[BEGIN Record excerpts]

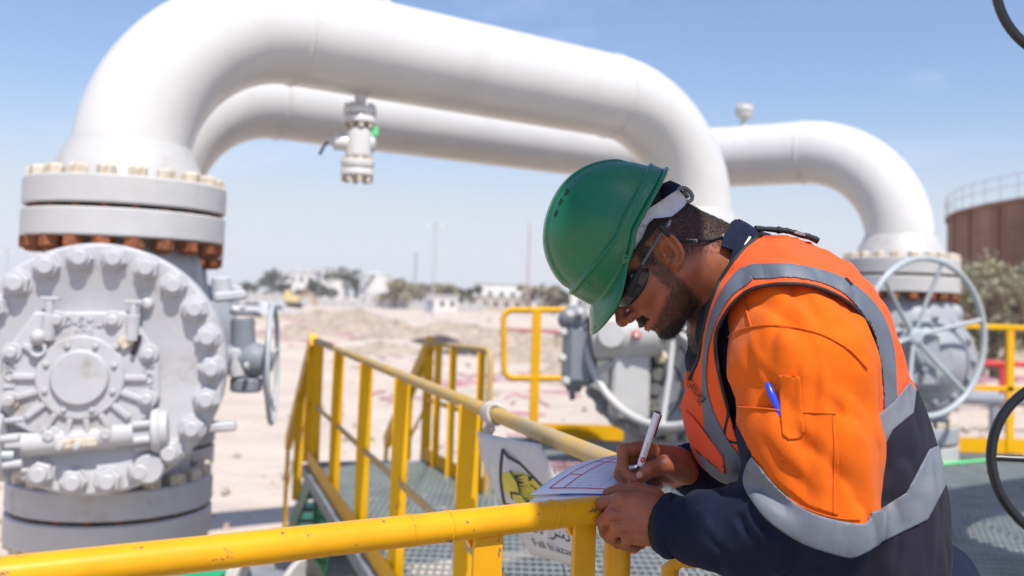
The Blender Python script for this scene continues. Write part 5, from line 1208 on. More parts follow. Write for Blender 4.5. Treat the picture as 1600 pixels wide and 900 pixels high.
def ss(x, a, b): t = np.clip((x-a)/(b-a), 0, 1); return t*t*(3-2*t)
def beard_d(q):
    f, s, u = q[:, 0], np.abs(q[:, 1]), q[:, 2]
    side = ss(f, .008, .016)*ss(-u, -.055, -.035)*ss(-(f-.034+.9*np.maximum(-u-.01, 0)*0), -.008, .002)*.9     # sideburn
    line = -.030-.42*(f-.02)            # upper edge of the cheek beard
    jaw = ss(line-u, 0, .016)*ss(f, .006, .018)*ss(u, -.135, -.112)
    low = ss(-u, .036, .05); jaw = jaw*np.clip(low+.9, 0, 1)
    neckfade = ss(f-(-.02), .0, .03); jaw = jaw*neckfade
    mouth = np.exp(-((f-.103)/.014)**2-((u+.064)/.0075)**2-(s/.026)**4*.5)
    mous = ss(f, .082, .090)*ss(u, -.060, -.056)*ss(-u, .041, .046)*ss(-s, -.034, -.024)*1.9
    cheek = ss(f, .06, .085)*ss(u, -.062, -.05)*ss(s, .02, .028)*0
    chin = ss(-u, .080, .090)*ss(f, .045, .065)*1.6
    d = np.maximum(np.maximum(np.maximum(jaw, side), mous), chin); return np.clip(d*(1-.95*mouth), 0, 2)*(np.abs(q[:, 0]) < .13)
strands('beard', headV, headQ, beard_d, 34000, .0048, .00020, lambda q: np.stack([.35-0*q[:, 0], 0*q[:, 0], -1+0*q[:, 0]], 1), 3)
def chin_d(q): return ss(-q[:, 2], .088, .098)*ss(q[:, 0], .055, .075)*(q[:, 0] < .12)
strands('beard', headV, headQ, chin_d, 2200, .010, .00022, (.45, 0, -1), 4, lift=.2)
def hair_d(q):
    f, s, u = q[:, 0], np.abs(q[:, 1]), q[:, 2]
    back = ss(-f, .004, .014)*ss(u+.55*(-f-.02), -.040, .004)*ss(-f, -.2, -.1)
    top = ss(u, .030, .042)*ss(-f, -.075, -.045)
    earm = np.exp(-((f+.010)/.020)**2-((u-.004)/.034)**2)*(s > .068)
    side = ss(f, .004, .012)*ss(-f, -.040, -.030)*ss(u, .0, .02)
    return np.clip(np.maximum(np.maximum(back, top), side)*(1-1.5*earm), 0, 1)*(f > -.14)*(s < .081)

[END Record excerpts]
[BEGIN Record excerpts]

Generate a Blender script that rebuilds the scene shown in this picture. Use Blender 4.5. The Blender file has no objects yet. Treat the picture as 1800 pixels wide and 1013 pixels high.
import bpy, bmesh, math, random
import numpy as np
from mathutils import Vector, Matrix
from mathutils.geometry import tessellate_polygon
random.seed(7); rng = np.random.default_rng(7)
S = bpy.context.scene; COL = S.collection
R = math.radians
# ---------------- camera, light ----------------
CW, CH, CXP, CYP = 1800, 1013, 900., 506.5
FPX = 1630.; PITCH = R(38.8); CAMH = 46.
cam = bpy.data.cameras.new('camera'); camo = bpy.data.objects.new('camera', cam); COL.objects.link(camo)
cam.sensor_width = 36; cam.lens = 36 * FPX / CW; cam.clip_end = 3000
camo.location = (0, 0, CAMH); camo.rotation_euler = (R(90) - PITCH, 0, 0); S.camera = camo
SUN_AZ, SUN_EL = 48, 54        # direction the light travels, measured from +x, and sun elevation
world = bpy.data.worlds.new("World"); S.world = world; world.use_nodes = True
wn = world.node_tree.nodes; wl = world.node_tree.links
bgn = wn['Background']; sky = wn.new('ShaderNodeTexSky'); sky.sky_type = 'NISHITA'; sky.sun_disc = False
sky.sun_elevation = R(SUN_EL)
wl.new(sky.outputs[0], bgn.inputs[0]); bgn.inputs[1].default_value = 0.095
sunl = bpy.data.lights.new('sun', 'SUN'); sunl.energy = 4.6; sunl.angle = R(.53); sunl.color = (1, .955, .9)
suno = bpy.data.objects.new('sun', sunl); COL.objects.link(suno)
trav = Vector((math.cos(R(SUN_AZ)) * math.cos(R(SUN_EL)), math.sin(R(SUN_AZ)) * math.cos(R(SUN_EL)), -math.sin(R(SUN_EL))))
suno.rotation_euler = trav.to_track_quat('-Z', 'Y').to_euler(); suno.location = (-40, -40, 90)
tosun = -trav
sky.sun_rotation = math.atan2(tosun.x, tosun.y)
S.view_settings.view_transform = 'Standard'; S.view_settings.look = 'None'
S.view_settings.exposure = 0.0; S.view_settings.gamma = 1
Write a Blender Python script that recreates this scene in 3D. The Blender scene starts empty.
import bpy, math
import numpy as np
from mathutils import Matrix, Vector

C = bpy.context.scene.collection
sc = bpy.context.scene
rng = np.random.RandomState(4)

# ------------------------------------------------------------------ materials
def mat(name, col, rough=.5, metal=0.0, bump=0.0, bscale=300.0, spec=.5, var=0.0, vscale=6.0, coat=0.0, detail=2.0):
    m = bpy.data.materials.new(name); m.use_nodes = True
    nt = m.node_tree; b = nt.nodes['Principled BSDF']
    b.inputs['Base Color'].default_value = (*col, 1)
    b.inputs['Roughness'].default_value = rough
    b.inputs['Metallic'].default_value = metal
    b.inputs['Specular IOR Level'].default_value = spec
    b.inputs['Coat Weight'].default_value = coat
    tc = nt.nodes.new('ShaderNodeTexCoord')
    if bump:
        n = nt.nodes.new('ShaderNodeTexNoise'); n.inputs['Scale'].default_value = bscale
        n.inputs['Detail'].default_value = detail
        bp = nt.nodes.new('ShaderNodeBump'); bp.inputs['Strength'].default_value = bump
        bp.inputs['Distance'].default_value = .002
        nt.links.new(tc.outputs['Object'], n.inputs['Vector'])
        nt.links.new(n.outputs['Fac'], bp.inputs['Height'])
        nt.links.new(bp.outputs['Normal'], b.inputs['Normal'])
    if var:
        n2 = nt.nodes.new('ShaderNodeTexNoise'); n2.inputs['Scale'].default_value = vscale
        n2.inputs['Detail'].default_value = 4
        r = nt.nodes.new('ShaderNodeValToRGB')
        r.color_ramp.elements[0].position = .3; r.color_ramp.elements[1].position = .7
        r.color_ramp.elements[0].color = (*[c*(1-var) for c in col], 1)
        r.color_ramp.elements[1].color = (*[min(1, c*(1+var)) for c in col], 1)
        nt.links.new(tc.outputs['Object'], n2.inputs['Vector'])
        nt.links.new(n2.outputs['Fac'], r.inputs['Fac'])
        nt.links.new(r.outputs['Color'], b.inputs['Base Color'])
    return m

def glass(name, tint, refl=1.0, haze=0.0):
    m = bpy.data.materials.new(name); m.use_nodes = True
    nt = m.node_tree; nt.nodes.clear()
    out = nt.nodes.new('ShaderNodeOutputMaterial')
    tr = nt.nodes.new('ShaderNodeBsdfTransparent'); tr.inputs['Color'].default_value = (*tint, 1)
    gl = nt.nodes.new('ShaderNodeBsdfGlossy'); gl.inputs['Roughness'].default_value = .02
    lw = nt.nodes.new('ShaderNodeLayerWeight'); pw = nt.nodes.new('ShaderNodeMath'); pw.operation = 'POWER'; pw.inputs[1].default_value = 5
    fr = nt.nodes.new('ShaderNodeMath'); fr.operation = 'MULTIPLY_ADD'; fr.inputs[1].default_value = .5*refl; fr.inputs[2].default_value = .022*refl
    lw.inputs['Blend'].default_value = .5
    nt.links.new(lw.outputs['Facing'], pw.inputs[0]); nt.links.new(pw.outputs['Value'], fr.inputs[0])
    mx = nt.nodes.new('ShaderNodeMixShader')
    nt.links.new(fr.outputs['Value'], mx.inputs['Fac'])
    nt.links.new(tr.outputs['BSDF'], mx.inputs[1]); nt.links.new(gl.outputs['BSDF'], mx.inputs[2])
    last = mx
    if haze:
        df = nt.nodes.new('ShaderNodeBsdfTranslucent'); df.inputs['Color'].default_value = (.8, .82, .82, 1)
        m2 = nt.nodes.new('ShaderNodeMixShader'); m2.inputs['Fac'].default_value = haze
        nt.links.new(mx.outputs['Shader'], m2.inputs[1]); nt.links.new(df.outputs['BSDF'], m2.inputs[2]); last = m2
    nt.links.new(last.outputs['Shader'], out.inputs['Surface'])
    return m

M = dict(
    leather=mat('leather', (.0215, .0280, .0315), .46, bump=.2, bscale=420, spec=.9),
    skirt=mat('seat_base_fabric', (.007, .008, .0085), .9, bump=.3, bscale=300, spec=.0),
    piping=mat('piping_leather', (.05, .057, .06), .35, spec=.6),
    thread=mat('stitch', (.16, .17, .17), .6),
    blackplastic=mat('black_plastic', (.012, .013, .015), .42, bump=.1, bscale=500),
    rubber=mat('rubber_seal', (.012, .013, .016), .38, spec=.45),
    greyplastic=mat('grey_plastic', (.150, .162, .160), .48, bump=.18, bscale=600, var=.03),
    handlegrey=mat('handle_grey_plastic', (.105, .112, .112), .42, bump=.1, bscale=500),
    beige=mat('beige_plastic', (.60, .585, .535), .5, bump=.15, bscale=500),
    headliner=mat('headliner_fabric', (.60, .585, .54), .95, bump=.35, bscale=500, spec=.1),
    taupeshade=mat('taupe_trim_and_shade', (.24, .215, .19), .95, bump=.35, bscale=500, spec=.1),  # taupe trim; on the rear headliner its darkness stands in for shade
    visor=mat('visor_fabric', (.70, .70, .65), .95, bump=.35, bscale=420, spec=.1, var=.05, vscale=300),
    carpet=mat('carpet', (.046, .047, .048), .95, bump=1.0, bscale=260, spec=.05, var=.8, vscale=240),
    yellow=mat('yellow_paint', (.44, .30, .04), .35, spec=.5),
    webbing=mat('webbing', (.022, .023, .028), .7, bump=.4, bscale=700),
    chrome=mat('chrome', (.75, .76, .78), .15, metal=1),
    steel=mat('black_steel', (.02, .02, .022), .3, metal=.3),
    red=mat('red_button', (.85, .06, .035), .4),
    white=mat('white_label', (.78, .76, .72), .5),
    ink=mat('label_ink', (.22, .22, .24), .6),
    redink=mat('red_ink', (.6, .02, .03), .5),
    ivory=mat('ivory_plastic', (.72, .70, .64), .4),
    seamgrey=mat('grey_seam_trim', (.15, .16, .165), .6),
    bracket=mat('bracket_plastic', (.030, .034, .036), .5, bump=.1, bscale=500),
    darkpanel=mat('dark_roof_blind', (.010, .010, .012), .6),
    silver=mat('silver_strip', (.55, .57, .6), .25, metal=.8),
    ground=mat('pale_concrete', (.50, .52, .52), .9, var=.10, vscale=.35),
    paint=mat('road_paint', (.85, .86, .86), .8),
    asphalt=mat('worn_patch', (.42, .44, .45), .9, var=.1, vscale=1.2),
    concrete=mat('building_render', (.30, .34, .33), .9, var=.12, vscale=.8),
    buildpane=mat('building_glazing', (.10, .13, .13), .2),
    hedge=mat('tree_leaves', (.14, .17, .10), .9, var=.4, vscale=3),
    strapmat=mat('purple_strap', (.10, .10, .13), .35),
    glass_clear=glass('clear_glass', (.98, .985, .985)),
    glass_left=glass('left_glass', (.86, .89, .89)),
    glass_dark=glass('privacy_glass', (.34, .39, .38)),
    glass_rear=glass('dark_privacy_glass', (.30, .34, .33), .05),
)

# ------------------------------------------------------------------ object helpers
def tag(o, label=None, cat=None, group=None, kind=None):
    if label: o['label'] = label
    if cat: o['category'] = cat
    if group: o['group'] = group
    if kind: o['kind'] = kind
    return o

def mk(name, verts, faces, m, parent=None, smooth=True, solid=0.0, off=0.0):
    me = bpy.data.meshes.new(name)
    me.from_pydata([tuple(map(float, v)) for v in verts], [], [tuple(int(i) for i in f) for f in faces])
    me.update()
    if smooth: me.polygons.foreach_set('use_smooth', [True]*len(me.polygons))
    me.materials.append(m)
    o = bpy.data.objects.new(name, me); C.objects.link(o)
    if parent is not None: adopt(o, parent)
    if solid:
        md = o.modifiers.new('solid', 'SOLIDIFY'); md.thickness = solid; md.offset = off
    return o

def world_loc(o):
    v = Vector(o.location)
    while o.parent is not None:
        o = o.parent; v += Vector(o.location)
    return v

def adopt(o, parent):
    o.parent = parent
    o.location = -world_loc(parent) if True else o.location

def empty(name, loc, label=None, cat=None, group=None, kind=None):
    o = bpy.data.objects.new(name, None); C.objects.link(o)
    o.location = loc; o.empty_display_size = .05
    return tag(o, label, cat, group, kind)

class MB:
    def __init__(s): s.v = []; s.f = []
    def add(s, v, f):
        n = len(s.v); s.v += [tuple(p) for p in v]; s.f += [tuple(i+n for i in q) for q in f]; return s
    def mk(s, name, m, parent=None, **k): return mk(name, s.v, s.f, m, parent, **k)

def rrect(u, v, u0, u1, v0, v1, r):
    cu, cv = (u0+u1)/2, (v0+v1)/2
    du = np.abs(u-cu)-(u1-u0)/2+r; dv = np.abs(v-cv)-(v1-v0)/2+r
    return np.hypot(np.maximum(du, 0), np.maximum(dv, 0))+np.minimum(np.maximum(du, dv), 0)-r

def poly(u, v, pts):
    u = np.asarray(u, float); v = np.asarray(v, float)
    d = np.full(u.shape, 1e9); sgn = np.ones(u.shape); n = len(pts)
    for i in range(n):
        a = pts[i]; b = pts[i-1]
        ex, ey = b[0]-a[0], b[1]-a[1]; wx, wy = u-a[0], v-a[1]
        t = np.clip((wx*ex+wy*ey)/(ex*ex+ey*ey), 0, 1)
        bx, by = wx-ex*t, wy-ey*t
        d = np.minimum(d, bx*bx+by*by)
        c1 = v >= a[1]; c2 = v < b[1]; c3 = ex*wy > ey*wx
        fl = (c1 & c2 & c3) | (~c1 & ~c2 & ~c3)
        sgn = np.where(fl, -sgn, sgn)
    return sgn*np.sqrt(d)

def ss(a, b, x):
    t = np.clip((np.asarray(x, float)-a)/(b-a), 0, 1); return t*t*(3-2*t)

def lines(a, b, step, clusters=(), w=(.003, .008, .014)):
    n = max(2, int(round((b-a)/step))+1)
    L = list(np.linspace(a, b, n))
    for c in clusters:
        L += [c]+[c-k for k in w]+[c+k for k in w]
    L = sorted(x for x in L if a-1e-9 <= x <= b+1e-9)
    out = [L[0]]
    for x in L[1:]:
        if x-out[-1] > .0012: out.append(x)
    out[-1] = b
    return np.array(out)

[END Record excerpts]
[BEGIN Record excerpts]

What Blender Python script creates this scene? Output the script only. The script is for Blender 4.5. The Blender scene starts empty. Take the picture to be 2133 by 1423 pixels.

[END Record excerpts]

Task statement >> Each line in the entries above that includes the string "starts" should be extracted.

Final result >>
Write a Blender Python script that recreates this scene in 3D. The Blender scene starts empty.
What Blender Python script creates this scene? Output the script only. The script is for Blender 4.5. The Blender scene starts empty. Take the picture to be 2133 by 1423 pixels.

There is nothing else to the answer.